> _Exercise task_
Every line below must be reproduced exactly. Copy them all.

> _Dataset extract_
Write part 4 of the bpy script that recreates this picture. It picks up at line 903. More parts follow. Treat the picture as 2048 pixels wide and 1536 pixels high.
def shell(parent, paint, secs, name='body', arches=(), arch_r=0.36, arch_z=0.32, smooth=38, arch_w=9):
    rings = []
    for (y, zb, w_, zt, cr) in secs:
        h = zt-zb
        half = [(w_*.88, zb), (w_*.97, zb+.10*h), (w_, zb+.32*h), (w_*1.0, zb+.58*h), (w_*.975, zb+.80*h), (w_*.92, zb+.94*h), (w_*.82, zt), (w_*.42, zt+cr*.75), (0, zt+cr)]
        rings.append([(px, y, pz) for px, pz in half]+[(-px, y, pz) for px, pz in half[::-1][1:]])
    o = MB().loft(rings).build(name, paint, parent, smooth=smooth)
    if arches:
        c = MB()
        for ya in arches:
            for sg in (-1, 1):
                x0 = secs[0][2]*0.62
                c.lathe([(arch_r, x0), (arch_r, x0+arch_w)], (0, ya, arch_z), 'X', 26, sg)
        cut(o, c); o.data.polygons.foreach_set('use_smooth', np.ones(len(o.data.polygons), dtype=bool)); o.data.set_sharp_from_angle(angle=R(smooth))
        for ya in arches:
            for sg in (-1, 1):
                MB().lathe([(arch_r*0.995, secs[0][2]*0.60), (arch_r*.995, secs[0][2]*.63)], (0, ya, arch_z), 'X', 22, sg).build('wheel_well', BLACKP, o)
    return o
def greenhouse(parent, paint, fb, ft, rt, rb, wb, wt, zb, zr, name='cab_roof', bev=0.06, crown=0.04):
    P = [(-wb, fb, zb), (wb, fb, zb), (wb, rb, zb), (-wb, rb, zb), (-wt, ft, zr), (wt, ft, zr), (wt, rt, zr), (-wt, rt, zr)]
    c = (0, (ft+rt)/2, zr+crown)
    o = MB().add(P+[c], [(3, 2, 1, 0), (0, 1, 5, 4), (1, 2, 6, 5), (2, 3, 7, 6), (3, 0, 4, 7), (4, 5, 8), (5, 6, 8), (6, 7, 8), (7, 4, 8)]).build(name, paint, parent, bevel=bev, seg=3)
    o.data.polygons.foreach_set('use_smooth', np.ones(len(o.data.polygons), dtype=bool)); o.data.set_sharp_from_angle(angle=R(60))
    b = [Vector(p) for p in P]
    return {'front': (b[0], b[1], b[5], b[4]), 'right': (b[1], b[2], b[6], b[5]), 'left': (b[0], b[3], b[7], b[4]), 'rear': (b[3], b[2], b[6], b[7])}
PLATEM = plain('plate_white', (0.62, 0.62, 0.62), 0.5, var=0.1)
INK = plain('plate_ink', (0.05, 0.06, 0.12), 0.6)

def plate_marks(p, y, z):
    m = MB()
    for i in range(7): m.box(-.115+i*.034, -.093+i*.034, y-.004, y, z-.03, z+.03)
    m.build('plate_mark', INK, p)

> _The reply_
Write part 4 of the bpy script that recreates this picture. It picks up at line 903. More parts follow. Treat the picture as 2048 pixels wide and 1536 pixels high.
def shell(parent, paint, secs, name='body', arches=(), arch_r=0.36, arch_z=0.32, smooth=38, arch_w=9):
    rings = []
    for (y, zb, w_, zt, cr) in secs:
        h = zt-zb
        half = [(w_*.88, zb), (w_*.97, zb+.10*h), (w_, zb+.32*h), (w_*1.0, zb+.58*h), (w_*.975, zb+.80*h), (w_*.92, zb+.94*h), (w_*.82, zt), (w_*.42, zt+cr*.75), (0, zt+cr)]
        rings.append([(px, y, pz) for px, pz in half]+[(-px, y, pz) for px, pz in half[::-1][1:]])
    o = MB().loft(rings).build(name, paint, parent, smooth=smooth)
    if arches:
        c = MB()
        for ya in arches:
            for sg in (-1, 1):
                x0 = secs[0][2]*0.62
                c.lathe([(arch_r, x0), (arch_r, x0+arch_w)], (0, ya, arch_z), 'X', 26, sg)
        cut(o, c); o.data.polygons.foreach_set('use_smooth', np.ones(len(o.data.polygons), dtype=bool)); o.data.set_sharp_from_angle(angle=R(smooth))
        for ya in arches:
            for sg in (-1, 1):
                MB().lathe([(arch_r*0.995, secs[0][2]*0.60), (arch_r*.995, secs[0][2]*.63)], (0, ya, arch_z), 'X', 22, sg).build('wheel_well', BLACKP, o)
    return o
def greenhouse(parent, paint, fb, ft, rt, rb, wb, wt, zb, zr, name='cab_roof', bev=0.06, crown=0.04):
    P = [(-wb, fb, zb), (wb, fb, zb), (wb, rb, zb), (-wb, rb, zb), (-wt, ft, zr), (wt, ft, zr), (wt, rt, zr), (-wt, rt, zr)]
    c = (0, (ft+rt)/2, zr+crown)
    o = MB().add(P+[c], [(3, 2, 1, 0), (0, 1, 5, 4), (1, 2, 6, 5), (2, 3, 7, 6), (3, 0, 4, 7), (4, 5, 8), (5, 6, 8), (6, 7, 8), (7, 4, 8)]).build(name, paint, parent, bevel=bev, seg=3)
    o.data.polygons.foreach_set('use_smooth', np.ones(len(o.data.polygons), dtype=bool)); o.data.set_sharp_from_angle(angle=R(60))
    b = [Vector(p) for p in P]
    return {'front': (b[0], b[1], b[5], b[4]), 'right': (b[1], b[2], b[6], b[5]), 'left': (b[0], b[3], b[7], b[4]), 'rear': (b[3], b[2], b[6], b[7])}
PLATEM = plain('plate_white', (0.62, 0.62, 0.62), 0.5, var=0.1)
INK = plain('plate_ink', (0.05, 0.06, 0.12), 0.6)

def plate_marks(p, y, z):
    m = MB()
    for i in range(7): m.box(-.115+i*.034, -.093+i*.034, y-.004, y, z-.03, z+.03)
    m.build('plate_mark', INK, p)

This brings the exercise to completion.